Ahora bien, incluso el Banco Mundial, que ha aplaudido el plan de ajuste, reconoce que estas lustrosas cifras esconden una realidad más desalentadora. Por ejemplo, un 39% de los egipcios en edad de trabajar están desempleados. Además, los sueldos son tan bajos que tener un empleo no es sinónimo de poder escapar de la pobreza. Y es que el crecimiento económico se ha concentrado en sectores intensivos en capital, como el energético, que no generan un crecimiento inclusivo. Para mejorar el nivel de vida de millones de personas, el sector privado debería crecer más y generar millones de trabajos. Sin embargo, su desarrollo se ve impedido por la competencia desleal del boyante entramado empresarial del ejército, que no paga impuestos y a menudo se beneficia de la mano de obra gratuita de jóvenes reclutas que realizan el servicio militar.

¿A la espera del próximo estallido?

Ante este sombrío panorama marcado por la carestía, no es de extrañar que las revelaciones de Mohamed Ali sobre el lujo desmesurado en el que viven los generales egipcios gracias a sus prácticas corruptas desataran la indignación de buena parte de la población egipcia. Todo indica que la legitimidad del régimen está cada día más cuestionada y que solo una franja minoritaria de la población le mantiene su apoyo. No obstante, la naturaleza efímera de las protestas hace pensar que no existe a corto plazo un peligro existencial para la supervivencia de la dictadura militar.

Mohamed Ali no representa una alternativa al régimen actual, ni tiene la capacidad o los recursos para articular un robusto movimiento de oposición. El hecho de que los egipcios hayan creído en la veracidad de sus acusaciones no significa que vean en él un líder para el futuro. De hecho, es muy probable que este empresario de origen humilde, hecho a sí mismo y sin ningún tipo de experiencia política, desaparezca pronto de la escena política egipcia. Consciente del riesgo de caer en la irrelevancia, un mes después de las protestas, concedió una ronda de entrevistas a varios medios internacionales en los que anunciaba la preparación de nuevas acciones de protesta, si bien esta vez serían de una naturaleza diferente para evitar el elevado coste de la represión.

Más que el inicio de una revolución, las protestas representan una seria advertencia para el gobierno de cara al futuro. Tarde o temprano aparecerá una generación que no estará marcada por la desilusión de la revolución, ni por la represión traumática posterior al golpe de Estado.
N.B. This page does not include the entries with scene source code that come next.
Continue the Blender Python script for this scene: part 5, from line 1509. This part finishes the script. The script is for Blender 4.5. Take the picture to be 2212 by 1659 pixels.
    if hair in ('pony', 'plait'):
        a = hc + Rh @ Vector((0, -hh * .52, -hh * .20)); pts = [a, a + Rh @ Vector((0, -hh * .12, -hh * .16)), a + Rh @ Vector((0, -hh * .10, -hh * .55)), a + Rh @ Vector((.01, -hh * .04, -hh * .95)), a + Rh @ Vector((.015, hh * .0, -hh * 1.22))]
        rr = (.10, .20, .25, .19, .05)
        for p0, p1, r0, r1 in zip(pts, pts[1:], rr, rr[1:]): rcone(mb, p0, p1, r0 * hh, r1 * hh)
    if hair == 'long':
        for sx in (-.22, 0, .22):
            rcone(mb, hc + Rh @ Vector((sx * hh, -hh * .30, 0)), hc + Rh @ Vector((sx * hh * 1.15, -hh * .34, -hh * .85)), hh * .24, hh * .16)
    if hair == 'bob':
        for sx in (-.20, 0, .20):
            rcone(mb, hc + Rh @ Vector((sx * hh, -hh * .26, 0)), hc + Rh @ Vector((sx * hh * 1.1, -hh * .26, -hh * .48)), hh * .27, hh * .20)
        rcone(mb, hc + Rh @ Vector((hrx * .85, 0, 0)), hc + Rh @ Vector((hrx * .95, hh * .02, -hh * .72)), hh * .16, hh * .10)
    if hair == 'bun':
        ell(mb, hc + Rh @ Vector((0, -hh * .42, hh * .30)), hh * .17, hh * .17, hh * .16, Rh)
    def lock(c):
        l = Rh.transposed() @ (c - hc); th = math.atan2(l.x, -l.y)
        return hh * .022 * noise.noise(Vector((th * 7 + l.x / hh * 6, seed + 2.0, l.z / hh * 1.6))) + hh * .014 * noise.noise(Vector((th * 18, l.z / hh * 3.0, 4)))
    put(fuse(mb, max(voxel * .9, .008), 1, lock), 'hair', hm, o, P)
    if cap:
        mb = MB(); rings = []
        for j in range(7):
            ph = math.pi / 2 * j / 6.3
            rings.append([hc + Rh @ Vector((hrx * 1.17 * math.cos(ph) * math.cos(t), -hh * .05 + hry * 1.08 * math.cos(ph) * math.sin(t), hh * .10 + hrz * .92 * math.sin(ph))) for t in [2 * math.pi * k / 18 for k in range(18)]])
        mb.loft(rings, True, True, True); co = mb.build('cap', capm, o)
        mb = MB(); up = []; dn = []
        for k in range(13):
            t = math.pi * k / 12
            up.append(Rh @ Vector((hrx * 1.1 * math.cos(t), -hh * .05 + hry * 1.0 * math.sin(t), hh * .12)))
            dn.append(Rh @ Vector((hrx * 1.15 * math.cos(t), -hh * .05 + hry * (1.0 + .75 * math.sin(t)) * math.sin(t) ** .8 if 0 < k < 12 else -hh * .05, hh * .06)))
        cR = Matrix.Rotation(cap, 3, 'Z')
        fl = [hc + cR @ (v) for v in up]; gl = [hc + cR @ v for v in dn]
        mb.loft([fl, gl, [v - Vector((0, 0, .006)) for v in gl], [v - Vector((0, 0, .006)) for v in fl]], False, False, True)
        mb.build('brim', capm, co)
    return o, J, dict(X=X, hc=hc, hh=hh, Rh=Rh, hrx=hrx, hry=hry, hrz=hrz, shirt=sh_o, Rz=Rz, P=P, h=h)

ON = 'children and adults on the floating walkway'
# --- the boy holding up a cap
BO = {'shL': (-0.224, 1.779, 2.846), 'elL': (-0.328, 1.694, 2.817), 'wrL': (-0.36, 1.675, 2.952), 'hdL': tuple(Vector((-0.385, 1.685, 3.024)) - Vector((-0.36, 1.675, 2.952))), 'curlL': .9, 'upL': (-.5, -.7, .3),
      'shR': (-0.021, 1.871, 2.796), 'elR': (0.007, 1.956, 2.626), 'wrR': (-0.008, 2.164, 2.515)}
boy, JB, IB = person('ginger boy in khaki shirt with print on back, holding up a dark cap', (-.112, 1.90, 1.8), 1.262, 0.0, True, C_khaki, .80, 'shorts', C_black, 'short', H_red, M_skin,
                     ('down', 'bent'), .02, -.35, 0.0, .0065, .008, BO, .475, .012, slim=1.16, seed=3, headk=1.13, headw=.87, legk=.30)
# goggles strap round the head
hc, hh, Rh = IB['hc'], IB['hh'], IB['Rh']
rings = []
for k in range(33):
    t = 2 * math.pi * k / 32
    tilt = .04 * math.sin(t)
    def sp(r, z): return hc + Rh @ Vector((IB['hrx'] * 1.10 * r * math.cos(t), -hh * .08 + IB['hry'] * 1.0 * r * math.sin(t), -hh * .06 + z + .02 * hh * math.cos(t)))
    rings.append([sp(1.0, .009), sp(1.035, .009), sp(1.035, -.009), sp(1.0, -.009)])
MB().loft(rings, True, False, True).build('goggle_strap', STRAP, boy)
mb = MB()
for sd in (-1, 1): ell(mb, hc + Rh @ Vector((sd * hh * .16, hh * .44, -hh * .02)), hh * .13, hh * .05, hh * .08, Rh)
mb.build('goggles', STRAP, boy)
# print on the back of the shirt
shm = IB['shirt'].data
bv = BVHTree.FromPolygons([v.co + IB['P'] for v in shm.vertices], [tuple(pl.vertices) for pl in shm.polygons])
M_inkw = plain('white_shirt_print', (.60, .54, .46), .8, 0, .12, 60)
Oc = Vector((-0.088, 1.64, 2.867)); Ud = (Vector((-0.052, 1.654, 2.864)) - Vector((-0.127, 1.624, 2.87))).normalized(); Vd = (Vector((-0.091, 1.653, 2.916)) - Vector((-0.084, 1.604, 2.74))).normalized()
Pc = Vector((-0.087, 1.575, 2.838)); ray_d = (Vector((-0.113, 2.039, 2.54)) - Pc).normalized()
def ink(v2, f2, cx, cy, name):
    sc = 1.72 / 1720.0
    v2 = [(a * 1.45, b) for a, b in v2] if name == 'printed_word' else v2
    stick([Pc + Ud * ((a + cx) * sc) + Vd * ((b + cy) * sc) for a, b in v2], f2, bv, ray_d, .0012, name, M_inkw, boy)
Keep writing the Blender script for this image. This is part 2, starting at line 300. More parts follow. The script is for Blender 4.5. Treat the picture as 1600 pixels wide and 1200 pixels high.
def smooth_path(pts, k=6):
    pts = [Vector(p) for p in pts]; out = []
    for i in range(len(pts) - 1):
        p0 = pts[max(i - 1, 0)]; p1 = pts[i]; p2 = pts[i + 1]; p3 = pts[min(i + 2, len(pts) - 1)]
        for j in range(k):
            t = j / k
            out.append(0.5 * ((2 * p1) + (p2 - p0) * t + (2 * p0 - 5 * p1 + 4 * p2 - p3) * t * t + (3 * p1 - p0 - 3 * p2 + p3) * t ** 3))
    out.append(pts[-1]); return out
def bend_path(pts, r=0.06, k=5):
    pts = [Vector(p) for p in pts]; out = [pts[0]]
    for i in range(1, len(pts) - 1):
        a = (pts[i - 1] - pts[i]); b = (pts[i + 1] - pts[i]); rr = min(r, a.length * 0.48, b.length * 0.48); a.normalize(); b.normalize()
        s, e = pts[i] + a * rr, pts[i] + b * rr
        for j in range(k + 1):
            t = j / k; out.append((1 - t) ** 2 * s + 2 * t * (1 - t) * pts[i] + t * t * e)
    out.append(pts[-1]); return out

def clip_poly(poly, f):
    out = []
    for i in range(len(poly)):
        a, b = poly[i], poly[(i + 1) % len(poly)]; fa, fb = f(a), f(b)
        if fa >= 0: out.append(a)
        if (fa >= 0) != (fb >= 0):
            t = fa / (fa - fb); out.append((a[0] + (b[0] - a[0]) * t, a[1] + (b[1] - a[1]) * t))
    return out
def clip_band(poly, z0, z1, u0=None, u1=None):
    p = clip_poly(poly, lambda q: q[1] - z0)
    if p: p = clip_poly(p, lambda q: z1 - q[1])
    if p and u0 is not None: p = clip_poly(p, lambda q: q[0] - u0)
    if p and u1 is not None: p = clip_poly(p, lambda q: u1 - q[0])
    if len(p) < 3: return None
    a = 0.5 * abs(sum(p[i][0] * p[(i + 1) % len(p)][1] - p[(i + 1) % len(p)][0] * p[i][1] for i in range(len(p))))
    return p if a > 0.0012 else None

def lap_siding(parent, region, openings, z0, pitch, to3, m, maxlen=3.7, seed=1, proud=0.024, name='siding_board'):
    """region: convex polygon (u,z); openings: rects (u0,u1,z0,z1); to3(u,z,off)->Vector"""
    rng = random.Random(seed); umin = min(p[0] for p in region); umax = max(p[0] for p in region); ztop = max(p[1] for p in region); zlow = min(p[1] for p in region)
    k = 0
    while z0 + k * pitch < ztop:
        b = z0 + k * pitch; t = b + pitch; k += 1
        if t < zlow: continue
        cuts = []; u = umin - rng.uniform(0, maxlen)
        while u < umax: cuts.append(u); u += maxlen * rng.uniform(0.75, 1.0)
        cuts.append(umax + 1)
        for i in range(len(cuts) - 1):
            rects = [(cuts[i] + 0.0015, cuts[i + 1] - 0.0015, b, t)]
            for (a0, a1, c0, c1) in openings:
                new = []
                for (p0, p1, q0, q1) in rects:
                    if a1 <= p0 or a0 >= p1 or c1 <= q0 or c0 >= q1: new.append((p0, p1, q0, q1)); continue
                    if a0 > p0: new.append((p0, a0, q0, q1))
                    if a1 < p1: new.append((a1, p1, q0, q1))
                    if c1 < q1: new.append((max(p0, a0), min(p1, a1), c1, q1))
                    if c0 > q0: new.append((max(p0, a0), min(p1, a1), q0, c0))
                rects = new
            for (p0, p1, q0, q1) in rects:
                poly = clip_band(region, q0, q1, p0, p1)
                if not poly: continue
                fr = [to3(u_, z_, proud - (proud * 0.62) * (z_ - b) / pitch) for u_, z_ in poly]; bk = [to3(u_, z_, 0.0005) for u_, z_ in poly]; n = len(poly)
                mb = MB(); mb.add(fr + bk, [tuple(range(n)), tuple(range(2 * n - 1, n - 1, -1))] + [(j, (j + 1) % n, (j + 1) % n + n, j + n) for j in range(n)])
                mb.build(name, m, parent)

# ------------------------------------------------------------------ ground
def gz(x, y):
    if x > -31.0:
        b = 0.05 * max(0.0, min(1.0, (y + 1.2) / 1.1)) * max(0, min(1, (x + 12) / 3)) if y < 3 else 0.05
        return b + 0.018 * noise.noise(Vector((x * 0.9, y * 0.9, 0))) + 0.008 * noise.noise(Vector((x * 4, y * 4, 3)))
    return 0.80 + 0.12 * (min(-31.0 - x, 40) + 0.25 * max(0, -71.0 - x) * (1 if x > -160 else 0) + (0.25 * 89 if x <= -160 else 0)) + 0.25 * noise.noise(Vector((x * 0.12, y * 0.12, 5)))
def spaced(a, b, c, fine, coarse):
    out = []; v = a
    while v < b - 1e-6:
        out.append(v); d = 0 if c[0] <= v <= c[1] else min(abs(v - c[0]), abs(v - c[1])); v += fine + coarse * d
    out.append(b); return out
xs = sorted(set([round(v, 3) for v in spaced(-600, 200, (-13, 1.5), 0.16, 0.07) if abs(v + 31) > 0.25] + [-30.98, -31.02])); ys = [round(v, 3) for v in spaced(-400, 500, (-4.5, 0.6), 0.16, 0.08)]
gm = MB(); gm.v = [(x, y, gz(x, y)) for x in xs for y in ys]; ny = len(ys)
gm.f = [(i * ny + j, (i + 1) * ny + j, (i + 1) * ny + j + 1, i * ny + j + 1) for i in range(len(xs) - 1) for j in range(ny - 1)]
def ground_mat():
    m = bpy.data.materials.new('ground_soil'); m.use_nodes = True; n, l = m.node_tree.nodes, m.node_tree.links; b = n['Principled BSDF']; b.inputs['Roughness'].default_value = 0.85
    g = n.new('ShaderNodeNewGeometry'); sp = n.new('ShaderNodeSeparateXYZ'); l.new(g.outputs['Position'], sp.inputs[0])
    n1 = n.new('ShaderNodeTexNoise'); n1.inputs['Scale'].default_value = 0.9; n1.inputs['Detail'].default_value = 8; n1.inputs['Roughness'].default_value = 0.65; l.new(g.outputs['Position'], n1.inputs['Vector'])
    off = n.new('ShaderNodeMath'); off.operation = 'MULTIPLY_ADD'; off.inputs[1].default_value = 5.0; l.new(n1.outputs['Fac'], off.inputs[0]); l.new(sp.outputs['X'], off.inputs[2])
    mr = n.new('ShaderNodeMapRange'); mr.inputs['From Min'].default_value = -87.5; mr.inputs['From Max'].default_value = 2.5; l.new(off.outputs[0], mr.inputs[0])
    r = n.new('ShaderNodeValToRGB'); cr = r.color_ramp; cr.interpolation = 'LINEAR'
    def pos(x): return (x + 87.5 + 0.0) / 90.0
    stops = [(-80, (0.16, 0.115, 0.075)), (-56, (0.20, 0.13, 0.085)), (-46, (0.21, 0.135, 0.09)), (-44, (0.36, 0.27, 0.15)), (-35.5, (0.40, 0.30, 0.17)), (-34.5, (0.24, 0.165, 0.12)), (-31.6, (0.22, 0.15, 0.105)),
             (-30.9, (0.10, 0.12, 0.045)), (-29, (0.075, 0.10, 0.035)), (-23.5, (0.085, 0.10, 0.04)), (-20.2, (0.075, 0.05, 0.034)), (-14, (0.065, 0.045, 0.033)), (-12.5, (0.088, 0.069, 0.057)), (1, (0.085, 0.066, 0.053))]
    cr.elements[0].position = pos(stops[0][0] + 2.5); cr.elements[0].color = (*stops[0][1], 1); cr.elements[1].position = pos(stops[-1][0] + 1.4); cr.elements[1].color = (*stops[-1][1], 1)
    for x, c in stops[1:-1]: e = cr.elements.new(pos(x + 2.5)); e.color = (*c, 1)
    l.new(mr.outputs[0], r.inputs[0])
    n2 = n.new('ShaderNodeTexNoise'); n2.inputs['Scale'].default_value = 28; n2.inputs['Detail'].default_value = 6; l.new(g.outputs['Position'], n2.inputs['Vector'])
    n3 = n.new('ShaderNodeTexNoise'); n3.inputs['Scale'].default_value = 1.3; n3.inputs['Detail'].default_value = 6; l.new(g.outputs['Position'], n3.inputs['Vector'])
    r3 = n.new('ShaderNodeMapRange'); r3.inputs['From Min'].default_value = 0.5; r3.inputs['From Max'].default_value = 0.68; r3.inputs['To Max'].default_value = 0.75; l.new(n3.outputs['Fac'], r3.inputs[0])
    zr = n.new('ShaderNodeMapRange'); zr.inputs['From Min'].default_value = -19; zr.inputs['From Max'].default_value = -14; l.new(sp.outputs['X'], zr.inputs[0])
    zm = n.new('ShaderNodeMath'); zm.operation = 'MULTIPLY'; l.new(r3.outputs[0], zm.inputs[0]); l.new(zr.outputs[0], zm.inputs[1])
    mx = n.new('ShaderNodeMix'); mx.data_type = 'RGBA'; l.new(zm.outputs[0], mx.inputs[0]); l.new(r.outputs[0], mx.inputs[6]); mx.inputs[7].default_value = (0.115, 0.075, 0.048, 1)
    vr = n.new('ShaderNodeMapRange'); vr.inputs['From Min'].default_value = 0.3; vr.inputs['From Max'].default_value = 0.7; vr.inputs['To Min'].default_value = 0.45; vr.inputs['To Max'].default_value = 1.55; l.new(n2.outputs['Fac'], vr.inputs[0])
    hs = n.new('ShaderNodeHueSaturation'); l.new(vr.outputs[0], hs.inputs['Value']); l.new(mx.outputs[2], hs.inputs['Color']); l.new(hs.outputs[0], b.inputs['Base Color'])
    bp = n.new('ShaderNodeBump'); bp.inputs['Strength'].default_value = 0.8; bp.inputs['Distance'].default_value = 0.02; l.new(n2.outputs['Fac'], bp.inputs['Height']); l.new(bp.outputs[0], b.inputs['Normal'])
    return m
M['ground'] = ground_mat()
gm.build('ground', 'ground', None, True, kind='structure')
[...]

Y si no ve ninguna expectativa de un futuro mejor, volverá a salir a la calle. Pero la próxima vez no serán unos pocos miles, sino decenas o centenares de miles, por lo que el grado de violencia necesario para dispersarlos será mucho mayor. A largo plazo, la represión no puede ser el único sustento de un sistema político. El éxito, aunque efímero, de alguien con el perfil de Ali, un chico de barrio espabilado y bravucón, sin formación superior ni ideología conocida, puede ser un augurio sobre la naturaleza de la próxima revuelta, más violenta y menos ideologizada que la de 2011. De hecho, entre algunos intelectuales del país hace años que circula el temor de una “revolución del hambre” que podría desembocar en un baño de sangre y el caos frente un Estado en descomposición.

Hasta la llegada del próximo estallido, el régimen goza de algunos años para construir un país más próspero y menos autoritario, o al menos con algunas válvulas de escape institucionales para canalizar la frustración acumulada. Sin embargo, ello requeriría un giro de 180 grados en sus políticas tanto económicas como securitarias que lo hace altamente improbable. Un cambio de esta naturaleza ampliaría su base de apoyo entre la población, pero amenazaría con alienar los poderes fácticos sobre los que se ha sostenido. Si a todo ello añadimos un crecimiento demográfico sin freno, es difícil ser optimista respecto al futuro de Egipto. Quizás el régimen sea capaz de volver a recuperar pronto esa imagen de estabilidad que le permite recabar el apoyo de unos países occidentales asustados por el colapso del Estado y por una hipotética ola de migrantes hacia las costas europeas. Pero que nadie se engañe, será una estabilidad frágil y falsa, siempre a expensas de que, entre las rendijas del Estado policial, se cuelen de una forma u otra expresiones de la ira popular.